A man enters the Saudi Consulate in Istanbul on Wednesday.
Turkish officials have said this week they believed Khashoggi remained inside the Saudi Consulate, but Saudi officials have said the journalist left the premises Tuesday.
On Wednesday, the crown prince told Bloomberg that he was willing to allow Turkey to search the consulate.
"The premises are sovereign territory, but we will allow them to enter and search and do whatever they want to do," bin Salman told Bloomberg during an interview in Riyadh. "We have nothing to hide."
Khashoggi went to the consulate Tuesday afternoon to conduct paperwork that would allow him to be married, according to his fiancée, who asked not to be named.
She said she waited outside but did not see him leave.
Turkish police have reportedly examined surveillance footage from the area and said there is no sign of Khashoggi leaving the consulate, Turan Kislakci, the head of the Turkish Arab Media Association and a friend of Khashoggi's, told CNN.
Saudi Crown Prince Mohammed bin Salman's policies were targeted in some of Khashoggi's work.
Khashoggi, known in part for his interview with terror mastermind Osama bin Laden, was a Saudi royal court insider before he left Saudi Arabia in 2017 for Washington. He began to contribute opinion pieces to The Washington Post that were critical of bin Salman's policies, including his consolidation of power. He was named a contributing writer at the Post in January.
Khashoggi said the Saudi government had ordered him to stop using Twitter after he wrote a tweet cautioning against the leadership's enthusiasm about Donald Trump, then the US President-elect.
"So I spent six months silent, reflecting on the state of my country and the stark choices before me.
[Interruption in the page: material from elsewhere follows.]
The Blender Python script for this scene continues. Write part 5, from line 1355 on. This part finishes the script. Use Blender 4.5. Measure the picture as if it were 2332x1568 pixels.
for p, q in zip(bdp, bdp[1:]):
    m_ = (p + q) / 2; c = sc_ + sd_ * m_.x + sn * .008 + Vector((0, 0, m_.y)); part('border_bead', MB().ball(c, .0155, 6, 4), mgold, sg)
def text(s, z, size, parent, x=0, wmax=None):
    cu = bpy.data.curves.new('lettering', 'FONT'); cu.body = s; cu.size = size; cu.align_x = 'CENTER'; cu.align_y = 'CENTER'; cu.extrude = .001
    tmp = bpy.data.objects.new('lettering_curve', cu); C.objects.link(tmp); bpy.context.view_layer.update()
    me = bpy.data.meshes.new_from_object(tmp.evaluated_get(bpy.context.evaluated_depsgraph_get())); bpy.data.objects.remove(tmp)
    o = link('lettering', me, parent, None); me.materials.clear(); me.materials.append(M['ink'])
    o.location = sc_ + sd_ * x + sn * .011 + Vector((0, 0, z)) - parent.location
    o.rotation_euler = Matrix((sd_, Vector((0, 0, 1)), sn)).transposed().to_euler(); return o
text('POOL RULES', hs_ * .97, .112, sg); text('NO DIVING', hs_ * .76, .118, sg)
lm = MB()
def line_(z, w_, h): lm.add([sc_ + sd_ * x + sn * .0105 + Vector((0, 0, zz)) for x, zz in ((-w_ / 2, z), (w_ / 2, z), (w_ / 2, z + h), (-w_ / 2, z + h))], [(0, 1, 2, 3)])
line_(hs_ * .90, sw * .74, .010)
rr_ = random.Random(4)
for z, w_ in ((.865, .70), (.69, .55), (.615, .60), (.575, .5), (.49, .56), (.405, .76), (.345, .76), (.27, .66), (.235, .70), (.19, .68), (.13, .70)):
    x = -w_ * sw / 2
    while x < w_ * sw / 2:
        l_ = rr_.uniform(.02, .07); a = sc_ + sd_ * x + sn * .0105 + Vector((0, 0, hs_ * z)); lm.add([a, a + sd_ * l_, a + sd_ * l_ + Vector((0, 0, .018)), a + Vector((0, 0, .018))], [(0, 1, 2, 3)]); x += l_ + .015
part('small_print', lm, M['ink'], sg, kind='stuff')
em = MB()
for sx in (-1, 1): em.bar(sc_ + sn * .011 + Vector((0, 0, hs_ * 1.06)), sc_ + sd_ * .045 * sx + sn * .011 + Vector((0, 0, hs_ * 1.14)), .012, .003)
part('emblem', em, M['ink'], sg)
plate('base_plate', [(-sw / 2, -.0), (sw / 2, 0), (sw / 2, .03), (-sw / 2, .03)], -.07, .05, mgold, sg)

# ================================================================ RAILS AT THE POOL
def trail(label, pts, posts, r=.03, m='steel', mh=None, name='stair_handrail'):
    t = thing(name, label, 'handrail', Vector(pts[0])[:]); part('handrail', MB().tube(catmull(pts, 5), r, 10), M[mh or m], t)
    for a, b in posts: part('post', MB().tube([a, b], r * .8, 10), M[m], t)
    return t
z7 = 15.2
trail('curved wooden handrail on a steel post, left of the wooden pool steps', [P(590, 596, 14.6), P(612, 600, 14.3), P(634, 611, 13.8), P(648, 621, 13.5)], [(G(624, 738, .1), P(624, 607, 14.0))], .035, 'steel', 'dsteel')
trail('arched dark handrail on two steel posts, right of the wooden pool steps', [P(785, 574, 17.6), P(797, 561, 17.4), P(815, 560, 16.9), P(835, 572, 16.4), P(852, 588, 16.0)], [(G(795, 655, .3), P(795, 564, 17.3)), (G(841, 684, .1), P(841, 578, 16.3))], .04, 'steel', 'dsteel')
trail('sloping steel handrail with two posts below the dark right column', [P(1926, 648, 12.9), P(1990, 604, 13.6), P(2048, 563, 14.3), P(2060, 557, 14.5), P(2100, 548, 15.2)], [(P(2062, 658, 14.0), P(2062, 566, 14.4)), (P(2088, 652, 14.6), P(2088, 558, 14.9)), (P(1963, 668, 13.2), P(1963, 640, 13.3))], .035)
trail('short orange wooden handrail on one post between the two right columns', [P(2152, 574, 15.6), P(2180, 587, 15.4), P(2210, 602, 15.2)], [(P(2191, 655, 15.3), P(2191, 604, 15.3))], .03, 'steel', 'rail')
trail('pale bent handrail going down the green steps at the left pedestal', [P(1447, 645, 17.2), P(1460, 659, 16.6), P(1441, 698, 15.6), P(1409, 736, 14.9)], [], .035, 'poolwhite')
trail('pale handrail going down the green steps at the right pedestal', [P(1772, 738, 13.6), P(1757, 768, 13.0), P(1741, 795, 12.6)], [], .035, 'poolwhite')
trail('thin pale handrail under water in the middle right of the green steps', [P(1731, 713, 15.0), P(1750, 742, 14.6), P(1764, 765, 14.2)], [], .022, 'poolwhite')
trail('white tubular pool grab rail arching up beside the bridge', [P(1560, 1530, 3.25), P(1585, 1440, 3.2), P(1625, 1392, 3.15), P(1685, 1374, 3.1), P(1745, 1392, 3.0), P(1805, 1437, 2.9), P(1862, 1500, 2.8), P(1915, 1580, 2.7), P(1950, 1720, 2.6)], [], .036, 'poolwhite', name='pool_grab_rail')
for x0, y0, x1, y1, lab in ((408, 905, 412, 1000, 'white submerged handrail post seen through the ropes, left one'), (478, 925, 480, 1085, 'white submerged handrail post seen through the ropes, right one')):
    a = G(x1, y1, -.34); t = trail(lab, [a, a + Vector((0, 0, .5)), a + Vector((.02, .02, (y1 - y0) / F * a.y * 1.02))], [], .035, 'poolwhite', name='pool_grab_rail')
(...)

It was painful for me several years ago when several friends were arrested. I said nothing. I didn't want to lose my job or my freedom. I worried about my family," he wrote in a September 2017 Washington Post opinion piece titled "Saudi Arabia wasn't always this repressive. Now it's unbearable."
"I have made a different choice now. I have left my home, my family and my job, and I am raising my voice. To do otherwise would betray those who languish in prison."